**Task description:** Exactly retype the lines of the material from its first line to the line with "var=.1, coat=.6), cr)", including both.

**Given information:**
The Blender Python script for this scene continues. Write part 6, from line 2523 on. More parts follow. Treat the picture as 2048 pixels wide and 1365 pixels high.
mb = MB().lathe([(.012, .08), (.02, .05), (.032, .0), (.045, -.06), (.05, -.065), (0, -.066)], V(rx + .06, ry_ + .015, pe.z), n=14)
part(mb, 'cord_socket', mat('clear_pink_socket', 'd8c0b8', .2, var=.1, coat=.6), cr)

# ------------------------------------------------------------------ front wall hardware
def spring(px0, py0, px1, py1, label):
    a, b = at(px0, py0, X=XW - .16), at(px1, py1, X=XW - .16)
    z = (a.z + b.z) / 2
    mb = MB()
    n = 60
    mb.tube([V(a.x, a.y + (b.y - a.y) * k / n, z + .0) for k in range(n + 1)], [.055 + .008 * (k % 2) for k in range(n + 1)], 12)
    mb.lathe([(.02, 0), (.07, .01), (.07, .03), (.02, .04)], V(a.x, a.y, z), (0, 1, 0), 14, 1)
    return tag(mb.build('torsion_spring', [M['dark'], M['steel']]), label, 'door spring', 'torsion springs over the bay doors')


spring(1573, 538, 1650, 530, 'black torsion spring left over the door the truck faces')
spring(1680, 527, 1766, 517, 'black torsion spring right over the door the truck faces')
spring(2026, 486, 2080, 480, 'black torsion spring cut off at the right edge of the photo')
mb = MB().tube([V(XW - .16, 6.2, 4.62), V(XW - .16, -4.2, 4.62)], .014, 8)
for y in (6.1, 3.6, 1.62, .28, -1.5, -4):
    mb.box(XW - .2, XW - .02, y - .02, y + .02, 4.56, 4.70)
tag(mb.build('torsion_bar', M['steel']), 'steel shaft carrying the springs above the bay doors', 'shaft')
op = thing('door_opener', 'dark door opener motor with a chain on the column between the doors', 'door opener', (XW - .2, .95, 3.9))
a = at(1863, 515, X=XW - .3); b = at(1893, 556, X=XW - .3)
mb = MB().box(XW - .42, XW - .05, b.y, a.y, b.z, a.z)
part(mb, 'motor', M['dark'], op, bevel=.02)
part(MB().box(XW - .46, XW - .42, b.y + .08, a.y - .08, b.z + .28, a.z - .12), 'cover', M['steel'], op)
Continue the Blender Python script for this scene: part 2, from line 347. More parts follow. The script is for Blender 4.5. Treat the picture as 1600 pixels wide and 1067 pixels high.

**Exercise output:**
The Blender Python script for this scene continues. Write part 6, from line 2523 on. More parts follow. Treat the picture as 2048 pixels wide and 1365 pixels high.
mb = MB().lathe([(.012, .08), (.02, .05), (.032, .0), (.045, -.06), (.05, -.065), (0, -.066)], V(rx + .06, ry_ + .015, pe.z), n=14)
part(mb, 'cord_socket', mat('clear_pink_socket', 'd8c0b8', .2, var=.1, coat=.6), cr)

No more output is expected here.